SAMİ DAYANGAÇ


GEÇTİ BOR'UN PAZARI

GÖZLEM - Sami DAYANGAÇ


Efendim günlerden bir gün, uzak diyarlardan eşeğini hem vasıta hem yoldaş yapmış tüccarın biri bor pazarında mallarını satmak gayesi ile gelmiştir ve ertesi günkü pazara hazırlık yapmak için zerzevatı ufaktan görücüye çıkarmıştır çıkarmasına ama gün, o gün değildir ve tüccar bunun farkında değildir. Zira mevzubahis gün pazartesi değil, ‘bazarertesi’dir. Hal böyle iken, olan biteni uzaktan izlemekte olan kasaba sakinleri bu yabancıya yanaşıp muhabbete girişmiştir.

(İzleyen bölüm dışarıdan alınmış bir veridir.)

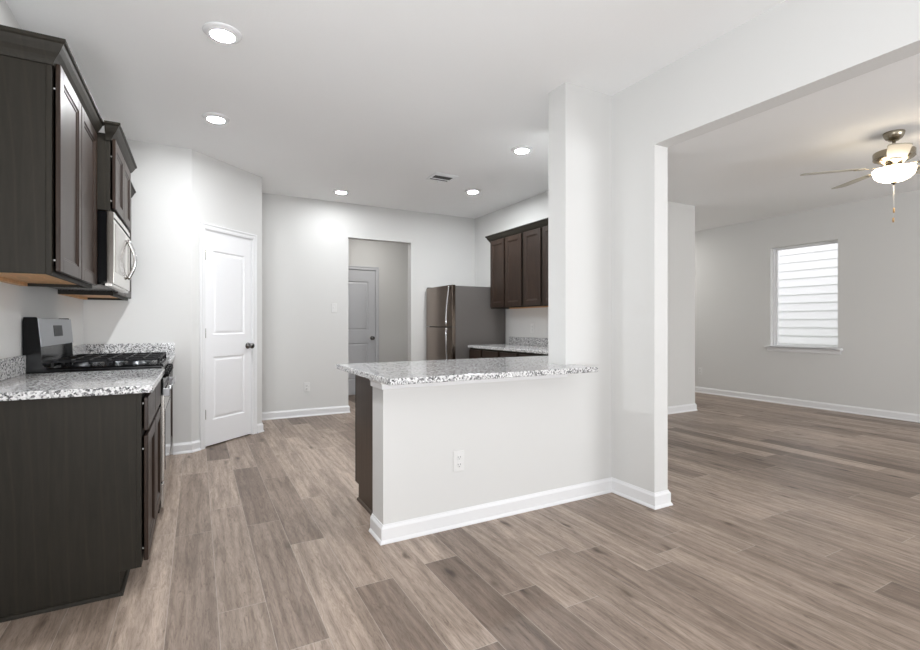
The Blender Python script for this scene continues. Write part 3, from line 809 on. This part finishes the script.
# ------------------------------------------------------------------ ceiling fan
BP = -9
fan = thing('ceiling_fan', 'brushed nickel five blade ceiling fan with glowing frosted bowl light', 'ceiling fan', (5.05, 1.78, H))
MB().lathe([(.070, -.0005), (.071, -.006), (.067, -.028), (.054, -.052), (.032, -.068), (.018, -.072), (0, -.072)], 36).build('canopy', 'nickel', fan)
MB().cyl((0, 0, -.15), (0, 0, -.0725), .0125, 14).build('downrod', 'nickel', fan)
MB().lathe([(0, -.1505), (.05, -.150), (.11, -.152), (.132, -.158), (.136, -.165), (.134, -.205), (.136, -.212), (.128, -.222), (.09, -.242), (.06, -.262), (.05, -.270), (0, -.270)], 40).build('motor_housing', 'nickel', fan)
MB().lathe([(0, -.2705), (.055, -.271), (.058, -.285), (.085, -.292), (.09, -.300), (0, -.300)], 32).build('light_fitter', 'nickel', fan)
MB().lathe([(.134, -.3005), (.138, -.305), (.137, -.330), (.126, -.360), (.102, -.384), (.07, -.400), (.03, -.408), (0, -.410)], 40).build('bowl_shade', 'bowl', fan)
MB().lathe([(0, -.4105), (.022, -.411), (.020, -.418), (.009, -.422), (.008, -.432), (0, -.434)], 20).build('finial', 'nickel', fan)
ch = MB().cyl((.0, 0, -.62), (.0, 0, -.4345), .0016, 6).build('pull_chain', 'cord', fan)
MB().lathe([(0, -.665), (.006, -.664), (.0075, -.645), (.006, -.624), (0, -.6205)], 12).build('fob', 'fob', ch)
ch2 = MB().cyl((.0, .004, -.70), (.0, .004, -.42), .0009, 6).build('pull_chain', 'cord', fan)
MB().lathe([(0, -.743), (.006, -.742), (.0075, -.723), (.006, -.704), (0, -.7005)], 12, T((0, .004, 0))).build('fob', 'fob', ch2)
for k in range(5):
    a = math.radians(130.5-72*k)
    RB = Matrix.Rotation(a, 4, 'Z')
    tilt = T((0, 0, -.282)) @ Matrix.Rotation(math.radians(BP), 4, 'X')
    n = 10; P = [(.20, -.052), (.30, -.060), (.45, -.066), (.60, -.070), (.625, -.066), (.642, -.050), (.648, -.02)]
    P = P+[(x, -y) for x, y in P[::-1]]
    bl = MB().prism(P, 0, .006, .0012); bl.xf(RB @ tilt); bl = bl.build('blade', 'blade', fan)
    ir = MB().prism([(.10, -.016), (.17, -.012), (.20, -.028), (.255, -.040), (.275, 0), (.255, .040), (.20, .028), (.17, .012), (.10, .016)], -.005, -.0005, .001)
    for (x, y) in ((.225, -.022), (.225, .022), (.255, 0)): ir.cyl((x, y, -.008), (x, y, -.005), .005, 8)
    ir.xf(RB @ tilt); ir.build('blade_iron', 'nickel', fan)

“Es selamün aleyküm hacı. Hayırlar olsun; o bakımdan ne iş?” demişler. Kendi halindeki tüccarımız da, “Aleyküm es selam yarenler, gördüğünüz gibi, pazar olayı, hasta la” demiş.

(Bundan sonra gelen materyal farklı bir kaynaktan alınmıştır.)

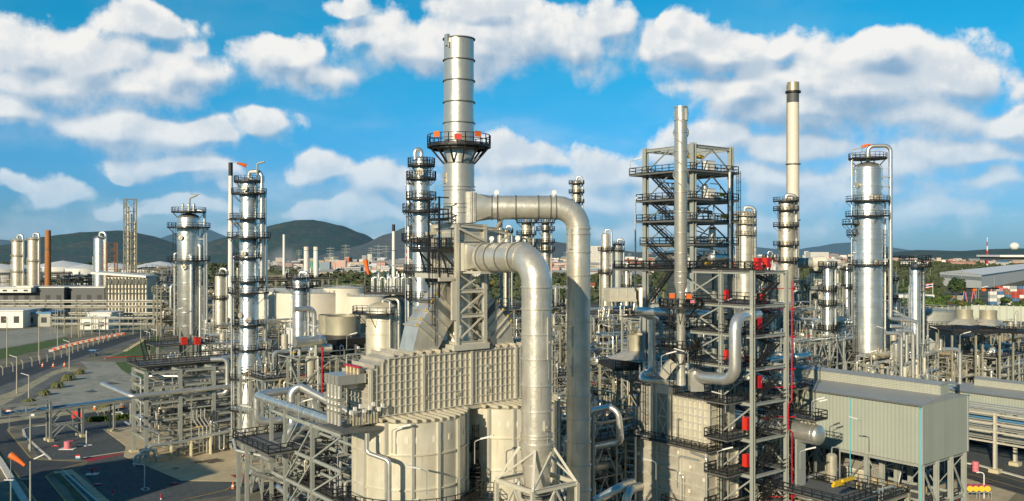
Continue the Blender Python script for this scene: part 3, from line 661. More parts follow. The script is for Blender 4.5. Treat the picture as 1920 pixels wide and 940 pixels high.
# inclined breeching ducts
def inc_duct(s,label):
    if s<0: ps=[(10.6,2.2,38.2),(8.6,2.2,37.2),(4.3,2.2,33.6),(3.0,2.2,32.45)]
    else: ps=[(13.5,2.2,38.2),(14.6,2.2,37.4),(18.3,2.2,33.8),(19.2,2.2,32.45)]
    t=thing('inclined_duct',label,'duct',hl(*ps[-1])); hw=1.75
    def sec(c,half,horiz=False):
        return [V((c[0]+half*(.0 if not horiz else -1)*0,c[1]-hw,c[2])) for _ in(0,)]
    prof=[( (10.4 if s<0 else 13.6), 39.6),( (10.4 if s<0 else 13.6), 35.8)]
    # side polygon in x-z, extruded in y
    if s<0: poly=[(10.3,39.9),(9.6,39.5),(6.0,35.1),(5.3,32.45),(8.3,32.45),(9.6,34.6),(10.3,35.4)]
    else: poly=[(13.7,38.9),(14.5,38.7),(17.9,34.9),(18.5,32.45),(15.7,32.45),(14.3,34.3),(13.7,34.9)]
    n=len(poly); mb=MB(HM); vs=[(x,.8,z) for x,z in poly]+[(x,3.5,z) for x,z in poly]
    fs=[tuple(range(n)) if s>0 else tuple(reversed(range(n))),tuple(range(2*n-1,n-1,-1)) if s>0 else tuple(range(n,2*n))]+[(i,(i+1)%n,n+(i+1)%n,n+i) for i in range(n)]
    mb.add(vs,fs); mb.build('casing',M['duct'],t)
    # collars across the run
    A=[V((9.6,0,39.5)),V((6.0,0,35.1))] if s<0 else [V((14.5,0,38.7)),V((17.9,0,34.9))]
    dv=(A[1]-A[0]).normalized(); nv=V((-dv.z*1,0,dv.x)) 
    if nv.z>0: nv=-nv
    wd_=2.7 if s<0 else 2.6
    for k in (0.02,.3,.42,.47,.66,.86,1.0):
        a=A[0].lerp(A[1],k); b=a+nv*(wd_ if k<.9 else 2.2)
        out=(a-b).normalized()*.14; mb=MB(HM); th_=.34 if k in(.42,.47) else .12
        for y in(.72,3.58): mb.bar(V((a.x,y,a.z))+out,V((b.x,y,b.z))-out,.16,th_)
        mb.bar(V((a.x,.66,a.z))+out*.9,V((a.x,3.64,a.z))+out*.9,th_,.16); mb.bar(V((b.x,.66,b.z))-out*.9,V((b.x,3.64,b.z))-out*.9,th_,.16)
        mb.build('stiffener' if th_<.3 else 'expansion_joint',M['duct'] if th_<.3 else M['ltrim'],t)
        mb=MB(HM); mb.box(V((a.x,.85,a.z))+out*2.2,(.2,.1,.24)); mb.build('lifting_eye',M['yellow'],t)
    if s<0:
        mb=MB(HM); mb.bx(9.6,10.1,-.05,.25,35.6,39.9); mb.bx(8.0,10.1,-.05,.25,39.7,40.1); mb.bx(7.6,10.15,.3,4.1,40.0,40.5); mb.build('frame_collar',M['rib'],t)
    return t
inc_duct(-1,'sloping square duct running down left from the duct tower to the heater box'); inc_duct(1,'sloping square duct running down right from the duct tower behind the thick front pipe')
# convection box
hb=thing('heater_box','long pale grey heater box with a grid of stiffening ribs','heater',hl(12,2.2,ZB))
mb=MB(HM); Lx=24; W=4.4
prof=[(0,ZB+.15),(Lx,ZB+.15),(Lx,ZT-.05),(2.6,ZT-.05),(.02,ZT-1.15)]
n=5; vs=[(x,.12,z) for x,z in prof]+[(x,W-.12,z) for x,z in prof]
mb.add(vs,[tuple(range(n)),tuple(range(2*n-1,n-1,-1))]+[(i,n+i,n+(i+1)%n,(i+1)%n) for i in range(n)]); mb.build('casing',M['heater'],hb)
mb=MB(HM); zz=[ZB+.1+ (ZT-ZB-.3)*k/7 for k in range(8)]
def topz(x): return ZT-.05 if x>2.6 else ZT-1.15+(1.1)*x/2.6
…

Lafın ardından bizim Borluları almış mı bir gülme. Hani şu kötü kahramanların şimşek çakarken attığı kahkahalara benzer bir şey ya da Kadir Çöpdemir umarsızlığı ve sallamazlığı ile ortaya konan tavır hesabı...

Alaycı tavırların ve sırıtışların nedenini de anlatmışlar mı bizim tüccara. O vakitten sonra tüccar efendi eşek sırtında teptiği onca yola mı yansın, yoksa mallarının haraç mezat elinde kalacağına mı bilememiş; bahtsız bedevi misali kalakalmış oracıkta. Lakin tüccarın durumuna üzülen ve Müslümanı teskin etmek lazım, sevaptır inancındaki ortamın figüranları duruma müdahale etmişler: “Neyse ki, yarın da Niğde’nin bazarı. Fazla uzak da değil. (13 km) hadi yine iyisin. Kaynanan da seviyormuş. Fazla geç olmadan geçti Bor'un pazarı, sür eşeğini Niğde’ye” demişler.

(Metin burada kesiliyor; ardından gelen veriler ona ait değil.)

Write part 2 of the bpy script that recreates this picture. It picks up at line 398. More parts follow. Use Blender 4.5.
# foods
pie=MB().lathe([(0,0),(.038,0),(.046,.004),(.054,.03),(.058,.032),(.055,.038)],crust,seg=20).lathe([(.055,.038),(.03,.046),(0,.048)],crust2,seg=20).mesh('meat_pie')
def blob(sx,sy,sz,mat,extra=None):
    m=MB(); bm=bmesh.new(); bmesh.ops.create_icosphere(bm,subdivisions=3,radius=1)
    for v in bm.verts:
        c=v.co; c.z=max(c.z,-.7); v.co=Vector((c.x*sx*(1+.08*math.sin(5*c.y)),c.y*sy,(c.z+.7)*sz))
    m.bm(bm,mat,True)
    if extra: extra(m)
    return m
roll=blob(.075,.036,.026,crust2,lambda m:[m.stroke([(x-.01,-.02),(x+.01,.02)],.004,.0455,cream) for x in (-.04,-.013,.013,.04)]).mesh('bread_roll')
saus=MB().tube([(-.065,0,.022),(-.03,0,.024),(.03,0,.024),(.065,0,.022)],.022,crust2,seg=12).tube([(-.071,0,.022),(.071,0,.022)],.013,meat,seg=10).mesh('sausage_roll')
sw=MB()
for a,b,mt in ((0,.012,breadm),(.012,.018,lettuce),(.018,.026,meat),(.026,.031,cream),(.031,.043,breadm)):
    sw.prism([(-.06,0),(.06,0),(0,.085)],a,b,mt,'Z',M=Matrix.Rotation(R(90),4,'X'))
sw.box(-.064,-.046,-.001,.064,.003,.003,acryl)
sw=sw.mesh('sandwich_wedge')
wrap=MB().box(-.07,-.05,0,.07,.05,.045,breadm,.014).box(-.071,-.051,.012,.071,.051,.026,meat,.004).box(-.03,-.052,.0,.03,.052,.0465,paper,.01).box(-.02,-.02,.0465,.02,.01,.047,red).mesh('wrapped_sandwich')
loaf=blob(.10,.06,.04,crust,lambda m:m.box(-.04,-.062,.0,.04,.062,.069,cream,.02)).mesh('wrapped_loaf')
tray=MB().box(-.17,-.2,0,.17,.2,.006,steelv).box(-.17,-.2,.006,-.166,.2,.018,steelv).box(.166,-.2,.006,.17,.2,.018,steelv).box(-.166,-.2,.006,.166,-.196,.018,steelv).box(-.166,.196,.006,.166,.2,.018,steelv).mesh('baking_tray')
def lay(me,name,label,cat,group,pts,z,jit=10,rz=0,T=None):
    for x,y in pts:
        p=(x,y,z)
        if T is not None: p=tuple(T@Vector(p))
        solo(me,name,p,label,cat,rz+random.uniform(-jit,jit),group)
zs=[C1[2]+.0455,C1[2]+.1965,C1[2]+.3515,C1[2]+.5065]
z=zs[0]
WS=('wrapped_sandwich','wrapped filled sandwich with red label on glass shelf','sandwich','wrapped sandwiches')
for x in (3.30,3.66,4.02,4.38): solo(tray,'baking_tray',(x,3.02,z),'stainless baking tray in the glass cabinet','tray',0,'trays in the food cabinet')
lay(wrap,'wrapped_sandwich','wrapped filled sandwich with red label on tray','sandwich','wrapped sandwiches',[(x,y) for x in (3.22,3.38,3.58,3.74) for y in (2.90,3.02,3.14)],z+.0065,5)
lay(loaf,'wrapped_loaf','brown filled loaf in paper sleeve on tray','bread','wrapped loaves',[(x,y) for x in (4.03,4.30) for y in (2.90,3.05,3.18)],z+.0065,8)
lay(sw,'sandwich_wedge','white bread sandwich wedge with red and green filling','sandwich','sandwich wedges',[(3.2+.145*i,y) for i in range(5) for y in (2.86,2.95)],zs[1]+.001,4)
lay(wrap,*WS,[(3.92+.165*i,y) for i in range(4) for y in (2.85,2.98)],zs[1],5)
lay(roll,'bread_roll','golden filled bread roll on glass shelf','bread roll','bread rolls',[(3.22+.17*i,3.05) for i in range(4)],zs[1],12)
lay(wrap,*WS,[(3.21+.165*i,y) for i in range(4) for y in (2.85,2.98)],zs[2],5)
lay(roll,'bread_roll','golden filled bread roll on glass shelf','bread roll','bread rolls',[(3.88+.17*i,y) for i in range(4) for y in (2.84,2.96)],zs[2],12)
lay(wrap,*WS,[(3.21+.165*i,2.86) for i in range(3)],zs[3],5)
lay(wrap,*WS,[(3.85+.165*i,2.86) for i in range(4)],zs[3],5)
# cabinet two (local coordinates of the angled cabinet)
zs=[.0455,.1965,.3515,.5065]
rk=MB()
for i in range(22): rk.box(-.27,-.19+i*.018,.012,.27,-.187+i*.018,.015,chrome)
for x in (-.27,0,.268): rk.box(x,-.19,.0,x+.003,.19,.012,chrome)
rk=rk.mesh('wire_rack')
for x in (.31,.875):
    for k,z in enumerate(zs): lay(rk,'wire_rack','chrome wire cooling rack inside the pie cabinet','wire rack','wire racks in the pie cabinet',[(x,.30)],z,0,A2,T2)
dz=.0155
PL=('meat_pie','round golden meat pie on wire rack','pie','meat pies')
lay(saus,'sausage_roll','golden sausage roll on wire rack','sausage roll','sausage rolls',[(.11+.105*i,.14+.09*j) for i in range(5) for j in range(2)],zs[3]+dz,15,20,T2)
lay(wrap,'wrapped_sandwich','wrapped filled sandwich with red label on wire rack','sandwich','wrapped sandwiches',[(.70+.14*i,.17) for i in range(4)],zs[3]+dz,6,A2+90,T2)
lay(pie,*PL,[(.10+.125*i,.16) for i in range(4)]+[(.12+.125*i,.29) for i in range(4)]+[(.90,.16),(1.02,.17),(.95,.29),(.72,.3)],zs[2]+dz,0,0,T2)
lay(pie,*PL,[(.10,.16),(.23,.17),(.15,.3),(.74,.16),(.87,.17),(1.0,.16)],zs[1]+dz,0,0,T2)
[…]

Namdar Rahmi Karatay'ın şiirine gelince, buyurun...

 

GEÇTİ BOR'UN PAZARI SÜR EŞEĞİNİ NİĞDE'YE

Başta kavak yelleri estiği günler hani?

Umduğumuz neşeler, şerefler, ünler hani?

Beklenilen alaylı, şanlı düğünler hani?

Servi gibi ümitler döndü birer iğdeye,

Geçti Bor'un pazarı, sur eşeği Niğde’ye!

 

Sende cevher var imiş, onu herkes ne bilsin?

Kimler böyle züğürdün huzurunda eğilsin?

Şöyle bir dairede müdür bile değilsin,

Ne çıkar öğrenmişsin mesahası piy diye,

Geçti Bor'un pazarı, sur eşeği Niğde’ye!

 

Bilmem ki ne olmaktı senin gayen, maksadın?

Fare gibi kitaplar arasında yaşadın,

Ne dans ettin, eğlendin, ne de sevdin kız, kadın,

Kim dedi ey serseri gençliğine kıy diye?

Geçti Bor'un pazarı sur eşeği Niğde’ye!

 

Gönül ne çalgı ister, ne eğlence, ne de dans,

Ne güzel kadınların önlerinde reverans,

Kapandıkça kapandı bunca yıldır kahpe şans,

İhtiyarlık gölgesi perde çekti dideye,

Geçti Bor'un pazarı sur eşeği Niğde’ye!

 

Fırsatı iyi kolla, olma sakın dangalak,

Genç iken vur partiyi, durma, ye, keyfine bak,

Sonra iç şampanyalar, viskiler, bardak bardak,

Dokunuyor üç kadeh simdi bizim mideye,

Geçti Bor'un pazarı sur eşeği Niğde’ye!

 

Hasan’ın böreğine vaktinde yetişmeli,

Hiç durmadan gövdeye atıştırıp şişmeli,

Yanıp da kavrulmadan mükemmelen pişmeli

Sonra seni almazlar hiçbir yere çiğ diye.